REBEL WITHOUT A CAUSE: The pioneering generation gap movie, with original advertising that emphasized the shock of "bad boys from good families." It's hard to find a more intense family confrontation as that between James Dean and movie dad Jim Backus.

PRIDE AND PREJUDICE: What about the 1940 version with Greer Garson and Laurence Olivier, screenplay (in part) by Aldous Huxley? Family honor and family love hold equal importance here.

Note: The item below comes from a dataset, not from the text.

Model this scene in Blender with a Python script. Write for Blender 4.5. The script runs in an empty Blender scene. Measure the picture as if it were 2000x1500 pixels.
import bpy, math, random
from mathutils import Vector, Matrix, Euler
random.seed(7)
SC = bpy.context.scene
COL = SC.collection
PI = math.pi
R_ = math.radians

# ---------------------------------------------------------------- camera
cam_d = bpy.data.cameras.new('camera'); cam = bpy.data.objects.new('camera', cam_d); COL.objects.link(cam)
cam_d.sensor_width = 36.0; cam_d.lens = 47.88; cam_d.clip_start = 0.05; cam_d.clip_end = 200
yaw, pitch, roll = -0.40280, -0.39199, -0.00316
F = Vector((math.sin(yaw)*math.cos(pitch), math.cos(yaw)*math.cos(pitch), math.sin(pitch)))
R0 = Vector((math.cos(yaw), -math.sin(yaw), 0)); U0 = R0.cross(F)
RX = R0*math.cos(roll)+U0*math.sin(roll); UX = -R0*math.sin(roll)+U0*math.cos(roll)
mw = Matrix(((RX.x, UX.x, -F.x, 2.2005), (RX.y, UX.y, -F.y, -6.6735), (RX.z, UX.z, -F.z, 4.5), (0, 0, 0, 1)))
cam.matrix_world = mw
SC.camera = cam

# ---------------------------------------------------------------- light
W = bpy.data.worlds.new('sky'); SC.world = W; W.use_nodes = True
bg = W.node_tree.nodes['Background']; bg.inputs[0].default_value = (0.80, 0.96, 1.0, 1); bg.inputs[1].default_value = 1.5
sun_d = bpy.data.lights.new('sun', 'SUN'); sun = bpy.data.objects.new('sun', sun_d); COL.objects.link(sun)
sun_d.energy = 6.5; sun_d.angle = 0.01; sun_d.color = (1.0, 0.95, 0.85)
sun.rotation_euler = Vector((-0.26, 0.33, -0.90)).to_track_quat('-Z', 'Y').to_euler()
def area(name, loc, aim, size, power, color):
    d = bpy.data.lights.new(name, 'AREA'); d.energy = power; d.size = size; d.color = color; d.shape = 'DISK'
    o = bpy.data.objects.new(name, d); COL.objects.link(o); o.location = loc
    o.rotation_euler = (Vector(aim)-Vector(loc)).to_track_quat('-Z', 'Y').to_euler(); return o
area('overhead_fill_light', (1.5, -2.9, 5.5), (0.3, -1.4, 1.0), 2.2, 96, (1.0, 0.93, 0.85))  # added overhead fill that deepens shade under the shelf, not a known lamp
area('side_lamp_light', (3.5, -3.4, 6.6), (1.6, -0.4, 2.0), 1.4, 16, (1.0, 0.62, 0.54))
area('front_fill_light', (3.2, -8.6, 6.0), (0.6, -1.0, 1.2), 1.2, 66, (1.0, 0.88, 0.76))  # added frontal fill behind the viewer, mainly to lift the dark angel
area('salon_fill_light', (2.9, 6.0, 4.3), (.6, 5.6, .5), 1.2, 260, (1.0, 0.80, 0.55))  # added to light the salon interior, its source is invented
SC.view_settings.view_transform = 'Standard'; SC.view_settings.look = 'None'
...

Preston Sturges' MIRACLE OF MORGAN'S CREEK or HAIL THE CONQUERING HERO, two classics with damn near the same case--though that could be said about many Sturges films. Both wartime satires, the former highlights the potential scandal of (sort of) unwed motherhood in a close-knit small town, while the latter deals with Eddie Bracken's humiliation at not being able to live up to the family military tradition. Both would work well now, with the current war situation.
I may still have a few more way-too-late suggestions, but that's what i come up with now.

8:08 PM  
Anonymous Anonymous said...

I'm loving the blog and getting very excited for the festival. I watched a Brazillian movie the other day about a family's trek across the country. It's based on a true story. The title is Middle of the World. Another movie I watched is Central Station. I think this fits in along the lines of alternative families. It is also Brazillian. It's about a woman who sees a boy's mother killed and takes him under her wing so that she can return him to his father. I believe it really shows that family is what you make it.

11:49 AM  
Anonymous Anonymous said...

How about "Grateful Dawg" in the home movie category?? I know it premiered here in C'ville a few years back and Gillian Grisman spoke at the opening, but it would be cool to get her back. Plus, it's an excellent film!